╭──

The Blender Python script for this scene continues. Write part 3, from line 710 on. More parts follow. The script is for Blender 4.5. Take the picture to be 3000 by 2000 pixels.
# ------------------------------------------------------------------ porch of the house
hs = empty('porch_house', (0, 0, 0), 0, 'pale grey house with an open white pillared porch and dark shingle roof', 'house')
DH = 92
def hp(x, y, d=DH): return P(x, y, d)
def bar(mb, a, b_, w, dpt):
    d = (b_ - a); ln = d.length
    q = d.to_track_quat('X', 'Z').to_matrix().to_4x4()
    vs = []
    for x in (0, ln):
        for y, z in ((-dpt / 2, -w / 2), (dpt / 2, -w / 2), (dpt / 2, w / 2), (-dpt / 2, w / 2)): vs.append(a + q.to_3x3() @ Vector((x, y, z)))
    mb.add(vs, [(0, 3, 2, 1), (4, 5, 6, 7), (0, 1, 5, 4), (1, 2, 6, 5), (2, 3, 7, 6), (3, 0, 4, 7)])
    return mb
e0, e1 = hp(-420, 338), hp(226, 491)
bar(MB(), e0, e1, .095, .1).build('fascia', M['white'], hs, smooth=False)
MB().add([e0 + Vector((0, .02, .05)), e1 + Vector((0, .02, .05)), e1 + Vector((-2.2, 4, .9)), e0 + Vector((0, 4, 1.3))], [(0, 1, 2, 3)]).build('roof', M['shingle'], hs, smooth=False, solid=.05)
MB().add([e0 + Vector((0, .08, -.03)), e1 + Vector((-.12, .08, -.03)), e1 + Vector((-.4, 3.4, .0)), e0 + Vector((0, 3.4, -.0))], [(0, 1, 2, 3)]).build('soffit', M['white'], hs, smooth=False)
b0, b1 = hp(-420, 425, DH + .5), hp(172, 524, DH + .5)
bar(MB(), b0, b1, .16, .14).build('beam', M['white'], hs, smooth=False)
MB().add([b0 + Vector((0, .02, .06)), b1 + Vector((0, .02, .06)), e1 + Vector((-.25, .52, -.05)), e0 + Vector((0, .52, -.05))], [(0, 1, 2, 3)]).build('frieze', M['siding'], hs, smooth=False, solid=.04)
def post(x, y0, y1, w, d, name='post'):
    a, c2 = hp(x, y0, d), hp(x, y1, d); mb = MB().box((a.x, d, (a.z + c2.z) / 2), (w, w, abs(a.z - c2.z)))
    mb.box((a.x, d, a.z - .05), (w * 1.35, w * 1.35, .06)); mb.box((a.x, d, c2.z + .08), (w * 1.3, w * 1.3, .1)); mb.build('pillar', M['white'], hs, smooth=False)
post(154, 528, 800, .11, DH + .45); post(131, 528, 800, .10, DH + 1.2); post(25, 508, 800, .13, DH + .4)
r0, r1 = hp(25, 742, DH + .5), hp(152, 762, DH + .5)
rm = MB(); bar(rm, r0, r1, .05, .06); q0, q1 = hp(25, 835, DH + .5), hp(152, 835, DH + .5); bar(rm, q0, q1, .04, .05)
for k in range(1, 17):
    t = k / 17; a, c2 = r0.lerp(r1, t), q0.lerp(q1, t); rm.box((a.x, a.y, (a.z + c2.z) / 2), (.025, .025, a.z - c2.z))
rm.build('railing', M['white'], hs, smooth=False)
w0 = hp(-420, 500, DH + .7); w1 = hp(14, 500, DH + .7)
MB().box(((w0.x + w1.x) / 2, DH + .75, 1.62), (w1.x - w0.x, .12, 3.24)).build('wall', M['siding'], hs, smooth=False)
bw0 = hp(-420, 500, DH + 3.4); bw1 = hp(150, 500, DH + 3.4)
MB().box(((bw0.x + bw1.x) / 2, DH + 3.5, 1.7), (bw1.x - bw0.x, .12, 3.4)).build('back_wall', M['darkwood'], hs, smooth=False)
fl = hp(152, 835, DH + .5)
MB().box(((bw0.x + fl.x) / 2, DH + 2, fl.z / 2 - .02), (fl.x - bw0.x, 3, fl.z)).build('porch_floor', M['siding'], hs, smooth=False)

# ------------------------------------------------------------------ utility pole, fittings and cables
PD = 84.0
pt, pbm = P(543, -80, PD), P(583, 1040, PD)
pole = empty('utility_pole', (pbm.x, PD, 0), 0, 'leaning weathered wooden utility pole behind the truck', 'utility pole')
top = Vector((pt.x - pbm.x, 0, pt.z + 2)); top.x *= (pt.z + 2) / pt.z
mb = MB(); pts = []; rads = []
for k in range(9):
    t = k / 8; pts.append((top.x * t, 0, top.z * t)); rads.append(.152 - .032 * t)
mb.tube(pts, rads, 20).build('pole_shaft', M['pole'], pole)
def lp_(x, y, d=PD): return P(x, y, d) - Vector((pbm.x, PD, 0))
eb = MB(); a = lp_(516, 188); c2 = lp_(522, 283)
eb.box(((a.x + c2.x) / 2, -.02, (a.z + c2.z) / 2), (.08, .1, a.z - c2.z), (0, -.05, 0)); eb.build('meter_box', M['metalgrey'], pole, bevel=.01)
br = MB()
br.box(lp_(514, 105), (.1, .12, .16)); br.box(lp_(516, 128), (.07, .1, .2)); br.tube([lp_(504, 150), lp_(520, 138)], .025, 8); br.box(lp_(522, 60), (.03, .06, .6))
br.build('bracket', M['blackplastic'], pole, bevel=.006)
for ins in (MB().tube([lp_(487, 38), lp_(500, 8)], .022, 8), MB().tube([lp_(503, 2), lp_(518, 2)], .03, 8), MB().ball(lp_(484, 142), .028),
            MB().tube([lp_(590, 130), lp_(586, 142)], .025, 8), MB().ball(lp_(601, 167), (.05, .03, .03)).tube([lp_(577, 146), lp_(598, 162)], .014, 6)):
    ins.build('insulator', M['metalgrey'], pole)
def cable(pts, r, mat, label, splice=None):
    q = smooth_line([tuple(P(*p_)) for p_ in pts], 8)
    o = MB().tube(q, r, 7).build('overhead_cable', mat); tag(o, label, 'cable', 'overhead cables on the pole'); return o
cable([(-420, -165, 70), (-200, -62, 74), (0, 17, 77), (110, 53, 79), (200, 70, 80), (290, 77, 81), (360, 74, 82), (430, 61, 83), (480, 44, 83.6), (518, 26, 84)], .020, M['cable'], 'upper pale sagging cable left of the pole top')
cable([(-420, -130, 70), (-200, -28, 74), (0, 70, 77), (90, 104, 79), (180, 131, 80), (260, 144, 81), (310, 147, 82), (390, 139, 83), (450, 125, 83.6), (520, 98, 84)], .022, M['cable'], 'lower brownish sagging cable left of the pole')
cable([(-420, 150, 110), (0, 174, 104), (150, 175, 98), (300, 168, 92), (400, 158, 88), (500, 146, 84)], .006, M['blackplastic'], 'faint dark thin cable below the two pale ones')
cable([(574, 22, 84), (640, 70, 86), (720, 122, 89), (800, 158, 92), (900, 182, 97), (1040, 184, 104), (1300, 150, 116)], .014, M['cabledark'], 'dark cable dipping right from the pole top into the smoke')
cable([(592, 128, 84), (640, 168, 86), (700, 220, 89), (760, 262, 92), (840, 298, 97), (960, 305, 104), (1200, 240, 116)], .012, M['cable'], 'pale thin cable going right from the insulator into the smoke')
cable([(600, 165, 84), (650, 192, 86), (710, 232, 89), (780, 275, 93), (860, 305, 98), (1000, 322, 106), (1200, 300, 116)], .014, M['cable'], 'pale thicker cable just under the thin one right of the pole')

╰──

● **WHAT YOU NEED TO DO**:
Extract all of the data above without altering anything.

● **TASK RESULT**:
The Blender Python script for this scene continues. Write part 3, from line 710 on. More parts follow. The script is for Blender 4.5. Take the picture to be 3000 by 2000 pixels.
# ------------------------------------------------------------------ porch of the house
hs = empty('porch_house', (0, 0, 0), 0, 'pale grey house with an open white pillared porch and dark shingle roof', 'house')
DH = 92
def hp(x, y, d=DH): return P(x, y, d)
def bar(mb, a, b_, w, dpt):
    d = (b_ - a); ln = d.length
    q = d.to_track_quat('X', 'Z').to_matrix().to_4x4()
    vs = []
    for x in (0, ln):
        for y, z in ((-dpt / 2, -w / 2), (dpt / 2, -w / 2), (dpt / 2, w / 2), (-dpt / 2, w / 2)): vs.append(a + q.to_3x3() @ Vector((x, y, z)))
    mb.add(vs, [(0, 3, 2, 1), (4, 5, 6, 7), (0, 1, 5, 4), (1, 2, 6, 5), (2, 3, 7, 6), (3, 0, 4, 7)])
    return mb
e0, e1 = hp(-420, 338), hp(226, 491)
bar(MB(), e0, e1, .095, .1).build('fascia', M['white'], hs, smooth=False)
MB().add([e0 + Vector((0, .02, .05)), e1 + Vector((0, .02, .05)), e1 + Vector((-2.2, 4, .9)), e0 + Vector((0, 4, 1.3))], [(0, 1, 2, 3)]).build('roof', M['shingle'], hs, smooth=False, solid=.05)
MB().add([e0 + Vector((0, .08, -.03)), e1 + Vector((-.12, .08, -.03)), e1 + Vector((-.4, 3.4, .0)), e0 + Vector((0, 3.4, -.0))], [(0, 1, 2, 3)]).build('soffit', M['white'], hs, smooth=False)
b0, b1 = hp(-420, 425, DH + .5), hp(172, 524, DH + .5)
bar(MB(), b0, b1, .16, .14).build('beam', M['white'], hs, smooth=False)
MB().add([b0 + Vector((0, .02, .06)), b1 + Vector((0, .02, .06)), e1 + Vector((-.25, .52, -.05)), e0 + Vector((0, .52, -.05))], [(0, 1, 2, 3)]).build('frieze', M['siding'], hs, smooth=False, solid=.04)
def post(x, y0, y1, w, d, name='post'):
    a, c2 = hp(x, y0, d), hp(x, y1, d); mb = MB().box((a.x, d, (a.z + c2.z) / 2), (w, w, abs(a.z - c2.z)))
    mb.box((a.x, d, a.z - .05), (w * 1.35, w * 1.35, .06)); mb.box((a.x, d, c2.z + .08), (w * 1.3, w * 1.3, .1)); mb.build('pillar', M['white'], hs, smooth=False)
post(154, 528, 800, .11, DH + .45); post(131, 528, 800, .10, DH + 1.2); post(25, 508, 800, .13, DH + .4)
r0, r1 = hp(25, 742, DH + .5), hp(152, 762, DH + .5)
rm = MB(); bar(rm, r0, r1, .05, .06); q0, q1 = hp(25, 835, DH + .5), hp(152, 835, DH + .5); bar(rm, q0, q1, .04, .05)
for k in range(1, 17):
    t = k / 17; a, c2 = r0.lerp(r1, t), q0.lerp(q1, t); rm.box((a.x, a.y, (a.z + c2.z) / 2), (.025, .025, a.z - c2.z))
rm.build('railing', M['white'], hs, smooth=False)
w0 = hp(-420, 500, DH + .7); w1 = hp(14, 500, DH + .7)
MB().box(((w0.x + w1.x) / 2, DH + .75, 1.62), (w1.x - w0.x, .12, 3.24)).build('wall', M['siding'], hs, smooth=False)
bw0 = hp(-420, 500, DH + 3.4); bw1 = hp(150, 500, DH + 3.4)
MB().box(((bw0.x + bw1.x) / 2, DH + 3.5, 1.7), (bw1.x - bw0.x, .12, 3.4)).build('back_wall', M['darkwood'], hs, smooth=False)
fl = hp(152, 835, DH + .5)
MB().box(((bw0.x + fl.x) / 2, DH + 2, fl.z / 2 - .02), (fl.x - bw0.x, 3, fl.z)).build('porch_floor', M['siding'], hs, smooth=False)

# ------------------------------------------------------------------ utility pole, fittings and cables
PD = 84.0
pt, pbm = P(543, -80, PD), P(583, 1040, PD)
pole = empty('utility_pole', (pbm.x, PD, 0), 0, 'leaning weathered wooden utility pole behind the truck', 'utility pole')
top = Vector((pt.x - pbm.x, 0, pt.z + 2)); top.x *= (pt.z + 2) / pt.z
mb = MB(); pts = []; rads = []
for k in range(9):
    t = k / 8; pts.append((top.x * t, 0, top.z * t)); rads.append(.152 - .032 * t)
mb.tube(pts, rads, 20).build('pole_shaft', M['pole'], pole)
def lp_(x, y, d=PD): return P(x, y, d) - Vector((pbm.x, PD, 0))
eb = MB(); a = lp_(516, 188); c2 = lp_(522, 283)
eb.box(((a.x + c2.x) / 2, -.02, (a.z + c2.z) / 2), (.08, .1, a.z - c2.z), (0, -.05, 0)); eb.build('meter_box', M['metalgrey'], pole, bevel=.01)
br = MB()
br.box(lp_(514, 105), (.1, .12, .16)); br.box(lp_(516, 128), (.07, .1, .2)); br.tube([lp_(504, 150), lp_(520, 138)], .025, 8); br.box(lp_(522, 60), (.03, .06, .6))
br.build('bracket', M['blackplastic'], pole, bevel=.006)
for ins in (MB().tube([lp_(487, 38), lp_(500, 8)], .022, 8), MB().tube([lp_(503, 2), lp_(518, 2)], .03, 8), MB().ball(lp_(484, 142), .028),
            MB().tube([lp_(590, 130), lp_(586, 142)], .025, 8), MB().ball(lp_(601, 167), (.05, .03, .03)).tube([lp_(577, 146), lp_(598, 162)], .014, 6)):
    ins.build('insulator', M['metalgrey'], pole)
def cable(pts, r, mat, label, splice=None):
    q = smooth_line([tuple(P(*p_)) for p_ in pts], 8)
    o = MB().tube(q, r, 7).build('overhead_cable', mat); tag(o, label, 'cable', 'overhead cables on the pole'); return o
cable([(-420, -165, 70), (-200, -62, 74), (0, 17, 77), (110, 53, 79), (200, 70, 80), (290, 77, 81), (360, 74, 82), (430, 61, 83), (480, 44, 83.6), (518, 26, 84)], .020, M['cable'], 'upper pale sagging cable left of the pole top')
cable([(-420, -130, 70), (-200, -28, 74), (0, 70, 77), (90, 104, 79), (180, 131, 80), (260, 144, 81), (310, 147, 82), (390, 139, 83), (450, 125, 83.6), (520, 98, 84)], .022, M['cable'], 'lower brownish sagging cable left of the pole')
cable([(-420, 150, 110), (0, 174, 104), (150, 175, 98), (300, 168, 92), (400, 158, 88), (500, 146, 84)], .006, M['blackplastic'], 'faint dark thin cable below the two pale ones')
cable([(574, 22, 84), (640, 70, 86), (720, 122, 89), (800, 158, 92), (900, 182, 97), (1040, 184, 104), (1300, 150, 116)], .014, M['cabledark'], 'dark cable dipping right from the pole top into the smoke')
cable([(592, 128, 84), (640, 168, 86), (700, 220, 89), (760, 262, 92), (840, 298, 97), (960, 305, 104), (1200, 240, 116)], .012, M['cable'], 'pale thin cable going right from the insulator into the smoke')
cable([(600, 165, 84), (650, 192, 86), (710, 232, 89), (780, 275, 93), (860, 305, 98), (1000, 322, 106), (1200, 300, 116)], .014, M['cable'], 'pale thicker cable just under the thin one right of the pole')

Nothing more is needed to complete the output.